- Given information:
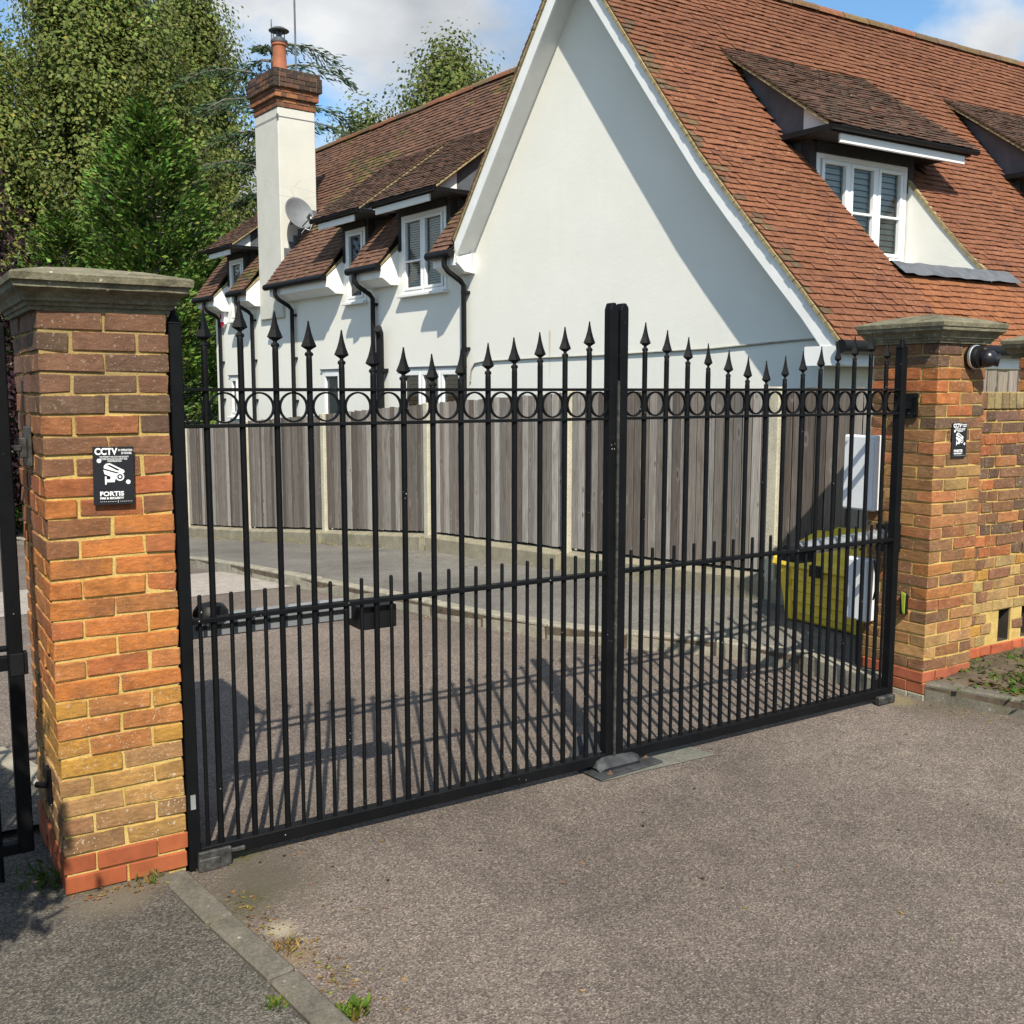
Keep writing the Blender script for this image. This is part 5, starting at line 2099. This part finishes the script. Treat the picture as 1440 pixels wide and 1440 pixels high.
def conifer(name, label, base, h, rad, nb, per, spray, cols, seed, group=None, power=.8):
    root = empty(name, base, label, 'tree', group)
    L = Leaves(seed)
    r = L.r
    tr = MB()
    tr.tube([(0, 0, 0), (0, 0, h * .5), (0, 0, h * .98)], [.22, .13, .02], 8)
    for i in range(nb):
        t = .02 + .97 * ((i + r.random()) / nb) ** 1.1
        ln = rad * (1 - t) ** power * r.uniform(.72, 1.12) + .22
        az = i * 2.39996 + r.uniform(-.5, .5)
        u = Vector((math.cos(az), math.sin(az), 0))
        sd = Vector((-u.y, u.x, 0))
        z0 = h * t
        rise = r.uniform(.15, .55) + .5 * t
        P = lambda k: Vector((0, 0, z0)) + u * ln * k + Vector((0, 0, ln * (rise * k * k - .25 * k)))
        tr.tube([P(0), P(.5), P(1)], [.035, .02, .006], 4, cap=False)
        bc = r.uniform(.72, 1.25)
        m = int(per * (.35 + ln / rad))
        for j in range(m):
            k = 1 - .75 * r.random() ** 1.4
            wd = .30 * ln * (1.15 - k) + .10
            p = P(k) + sd * r.gauss(0, 1) * wd * .75 + Vector((0, 0, r.gauss(0, 1) * .10 - .05))
            dv = u * .8 + sd * r.uniform(-.9, .9) + Vector((0, 0, r.uniform(-.1, .9)))
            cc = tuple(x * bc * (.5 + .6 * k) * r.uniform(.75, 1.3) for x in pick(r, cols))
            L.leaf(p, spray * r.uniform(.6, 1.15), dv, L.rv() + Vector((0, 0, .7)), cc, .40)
    tr.build('trunk', M['bark'], root, smooth=True)
    L.build('crown', M['needle'], root)
    return root


POP = [(5, (.175, .215, .056)), (4, (.155, .195, .052)), (3, (.20, .235, .064)), (.3, (.26, .24, .055)), (1, (.13, .165, .046))]
env_p = lambda t: 6.4 * min(1, (t / .22) ** .7) * (1 - max(0, t - .35) / .65) ** .5
broad_tree('poplar_tree', 'tall pale green poplar rising behind the dark cypress', (7.3, 39.4, -2.6), 22, env_p, 300, 640, .15, POP, 1, group='poplars behind the house', clump=.48, trunk_r=.5)
env_q = lambda t: 3.9 * min(1, (t / .2) ** .7) * (1 - max(0, t - .3) / .7) ** .55
broad_tree('poplar_tree', 'yellowing poplar at the left edge above the purple tree', (2.9, 37.0, -2.6), 16.4, env_q, 190, 430, .14, POP + [(1, (.26, .21, .045))], 2, group='poplars behind the house', clump=.42)
broad_tree('poplar_tree', 'bushy poplar half hidden by the chimney', (11.9, 43.0, -2.8), 22.5, lambda t: env_q(t) * 1.15, 240, 470, .145, POP, 3, group='poplars behind the house', clump=.48, trunk_r=.4)
BIR = [(4, (.15, .19, .05)), (3, (.19, .22, .065)), (2, (.11, .14, .04))]
broad_tree('birch_tree', 'light green birch top showing above the left roof ridge', (18.4, 31.6, -2.4), 17.3, lambda t: min(3.2, 2.75 * ((1 - t) * 4.8) ** .62), 300, 260, .14, BIR, 4, group='trees above the roof', clump=.36)
broad_tree('birch_tree', 'small birch crown beside the cedar boughs', (16.1, 34.0, -2.4), 15.2, lambda t: min(2.4, 2.1 * ((1 - t) * 4.8) ** .62), 190, 220, .14, BIR, 5, group='trees above the roof', clump=.34)
PUR = [(4, (.045, .024, .030)), (3, (.06, .030, .036)), (1, (.08, .042, .042))]
broad_tree('purple_tree', 'dark purple leaved tree at the left edge behind the pillar', (.55, 20.0, -1.6), 8.7, lambda t: 2.35 * min(1, (t / .2)) * (1 - max(0, t - .4) / .6) ** .6, 110, 300, .10, PUR, 6, clump=.36)
GRN = [(5, (.085, .148, .028)), (4, (.115, .185, .034)), (3, (.058, .104, .022)), (1, (.15, .21, .044))]
conifer('cypress_tree', 'dense dark green cypress standing left of the chimney', (4.8, 20.9, -1.7), 9.8, 3.4, 280, 260, .17, GRN, 12, 'cypresses by the house')
conifer('cypress_tree', 'lower cypress overlapping the left of the tall one', (3.2, 22.6, -1.8), 7.6, 2.5, 170, 200, .17, GRN, 13, 'cypresses by the house')
conifer('cypress_tree', 'clipped cypress filling the gap at the end of the house', (4.35, 17.75, -1.3), 4.9, 1.35, 110, 130, .15, GRN, 14, 'cypresses by the house', .5)
conifer('cypress_tree', 'small cypress between the tall one and the chimney', (6.9, 21.4, -1.7), 7.4, 2.0, 150, 190, .165, GRN, 15, 'cypresses by the house')

# cedar: a dark stem with flat drooping boughs
cd = empty('cedar_tree', (11.3, 31.0, -2.3), 'dark cedar with drooping flat boughs behind the chimney', 'tree')
L = Leaves(8)
r = L.r
tr = MB()
tr.tube([(0, 0, 0), (0, 0, 9), (0, 0, 16.4)], [.30, .16, .02], 8)
for i in range(22):
    z = 10.2 + 5.4 * (i + r.random()) / 22
    ln = (3.7 - .20 * (z - 10.2)) * r.choice((.4, .7, .95, 1.08)) * (1 if z < 16 else .6)
    az = i * 2.39996 + r.uniform(-.3, .3)
    u = Vector((math.cos(az), math.sin(az), 0))
    sd = Vector((-u.y, u.x, 0))
    P = [Vector((0, 0, z)) + u * ln * k + Vector((0, 0, .42 * ln * (k - 1.35 * k * k))) for k in (0, .25, .5, .75, 1.0)]
    tr.tube(P, [.06, .045, .03, .018, .006], 5, cap=False)
    for j in range(330):
        k = .15 + .85 * r.random()
        i0 = min(3, int(k * 4))
        p = P[i0].lerp(P[i0 + 1], k * 4 - i0)
        lat = r.gauss(0, 1) * .30 * ln * .5 * (1 - abs(k - .55))
        p = p + sd * lat + u * abs(lat) * .4 + Vector((0, 0, -.16 * abs(lat) + r.uniform(-.12, .02)))
        cc = tuple(x * r.uniform(.7, 1.3) for x in pick(r, [(3, (.055, .088, .045)), (2, (.075, .11, .055)), (1, (.04, .065, .035))]))
        L.leaf(p, r.uniform(.14, .30), u * .7 + sd * (1 if lat > 0 else -1) * r.uniform(.2, .9) + Vector((0, 0, r.uniform(-.75, .05))), L.rv(), cc, .20)
tr.build('trunk', M['bark'], cd, smooth=True)
L.build('crown', M['needle'], cd)

# evergreen shrub just outside the left of the view; its shade falls on the path and the pillar foot
broad_tree('laurel_shrub', 'evergreen shrub beside the footpath in front of the side gate', (-1.79, -1.28, .03), 2.6, lambda t: .60 * min(1, t / .3) * (1 - max(0, t - .65) / .35) ** .5, 90, 230, .09, [(3, (.03, .065, .015)), (2, (.045, .085, .02))], 16, trunk_r=.05, cat='shrub', clump=.085)


def tuft(name, label, loc, n, h, cols, seed, spread=.05, wide=.006, cat='weed', group='weeds at the kerbs', broad=0):
    root = empty(name, loc, label, cat, group)
    L = Leaves(seed)
    r = L.r
    for i in range(n):
        a = r.uniform(0, 6.283)
        d = Vector((math.cos(a) * r.uniform(.1, .9), math.sin(a) * r.uniform(.1, .9), r.uniform(.5, 1.2)))
        p = Vector((r.gauss(0, spread), r.gauss(0, spread), 0))
        hh = h * r.uniform(.5, 1.1)
        cc = tuple(x * r.uniform(.75, 1.3) for x in pick(r, cols))
        if broad and i % broad == 0:
            L.leaf(p + Vector((0, 0, hh * .3)), hh * .9, d * Vector((1, 1, .35)), Vector((0, 0, 1)), cc, .6)
        else:
            L.leaf(p, hh, d, L.rv(), cc, wide / max(.01, hh) * 2)
    L.build('blades', M['leaf'], root)
    return root


GR_ = [(3, (.09, .155, .02)), (2, (.13, .19, .028)), (1, (.17, .17, .045))]
DRY = [(3, (.30, .19, .06)), (2, (.22, .13, .05)), (1, (.38, .28, .10))]
tuft('weed', 'bright green weed in the gutter near the front', (.15, -1.17, 0), 90, .045, GR_, 1, .022, .006, broad=5)
tuft('weed', 'tiny grass tuft on the footpath edge near the front', (-.045, -1.05, .03), 60, .028, GR_, 2, .018, .004)
tuft('weed', 'dry brown grass in the gutter beside the path edging', (.10, -.72, 0), 70, .035, DRY, 3, .035, .004)
tuft('weed', 'sprig of grass at the foot of the left pillar', (-.17, -.07, .03), 34, .05, [(2, (.12, .16, .03)), (1, (.25, .2, .08))], 4, .02, .004)
tuft('weed', 'green weeds in the shade behind the left pillar foot', (-.50, .12, .03), 60, .06, [(2, (.06, .10, .02))], 5, .05, .005, broad=3)
bed = [(4.62, -.10, 'low weed clump against the foot of the wall'), (4.82, -.16, 'leafy weed clump in the bed beside the pillar'), (5.02, -.12, 'bright weed clump under the wall opening'), (4.70, -.38, 'small weed in the bare soil by the kerb'), (4.95, -.42, 'tall grass clump at the right edge of the bed'), (5.15, -.30, 'grassy clump at the back right of the bed')]
for i, (x, y, lb) in enumerate(bed):
    tuft('weed', lb, (x, y, .11), 260, .05 if i < 4 else .085, [(3, (.07, .12, .02)), (2, (.11, .17, .025)), (2, (.05, .075, .02))], 20 + i, .075, .004, group='weeds in the planting bed', broad=4)


def litter(name, label, polys, n, cols, seed, s0, s1):
    L = Leaves(seed)
    r = L.r
    for i in range(n):
        (cx, cy, cz, sx, sy) = r.choice(polys)
        p = Vector((cx + r.gauss(0, sx), cy + r.gauss(0, sy), cz + r.uniform(.001, .006)))
        cc = tuple(x * r.uniform(.7, 1.3) for x in pick(r, cols))
        L.leaf(p, r.uniform(s0, s1), Vector((r.uniform(-1, 1), r.uniform(-1, 1), r.uniform(-.1, .25))), Vector((r.uniform(-.3, .3), r.uniform(-.3, .3), 1)), cc, .6)
    o = L.build(name, M['leaf'], None)
    o['kind'] = 'stuff'
    o['label'] = label
    o['category'] = 'litter'
    return o


litter('leaf_litter', 'dry brown leaf litter gathered along the path edging and pillars', [(.13, -.85, 0, .05, .18), (.2, -1.05, 0, .05, .12), (.08, -.45, 0, .04, .12), (-.3, -.1, .03, .1, .03), (4.2, -.28, 0, .06, .15), (4.35, -.75, 0, .05, .2), (.25, .1, 0, .2, .08)], 520, DRY, 31, .008, .022)
litter('drive_debris', 'a few dead leaves and twigs scattered over the drive', [(1.5, -.9, 0, .9, .5), (3.0, -1.0, 0, .8, .6), (2.0, 1.5, 0, .9, .8), (.4, -.4, 0, .2, .4)], 120, DRY + [(2, (.06, .04, .025))], 35, .008, .024)
litter('bed_cover', 'low mat of moss, stalks and dead stems over the planting bed', [(4.7, -.2, .11, .15, .12), (5.0, -.25, .12, .2, .15), (5.3, -.3, .13, .3, .2), (4.6, -.5, .10, .1, .15)], 3600, [(2, (.12, .085, .045)), (4, (.085, .13, .025)), (2, (.12, .17, .035))], 32, .02, .06)
litter('fence_gravel', 'pale yellow gravel lying along the foot of the fence', [(*fence_xy(s_, 1.335), pave_z(fence_xy(s_, 1.3)[1]) + .0, .035, .5) for s_ in (0, 1, 2, 3, 4, 5, 6, 7, 8)], 3500, [(3, (.50, .40, .20)), (2, (.40, .31, .14))], 34, .010, .022)
litter('pavement_leaves', 'scattered pale leaves and gravel along the fence foot', [(4.2 - .09 * i, 5.0 + i, pave_z(5.0 + i) + .01, .12, .4) for i in range(8)] + [(2.75 - .05 * i, 3.2 + i * .9, road_z(3.2 + i * .9) + .0, .05, .4) for i in range(5)], 900, [(3, (.45, .36, .17)), (2, (.35, .27, .12))], 33, .010, .028)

- Aim of the exercise: Locate the string "wide" in the listing above and copy every line where it occurs.

- Exercise result:
Keep writing the Blender script for this image. This is part 5, starting at line 2099. This part finishes the script. Treat the picture as 1440 pixels wide and 1440 pixels high.
def tuft(name, label, loc, n, h, cols, seed, spread=.05, wide=.006, cat='weed', group='weeds at the kerbs', broad=0):
            L.leaf(p, hh, d, L.rv(), cc, wide / max(.01, hh) * 2)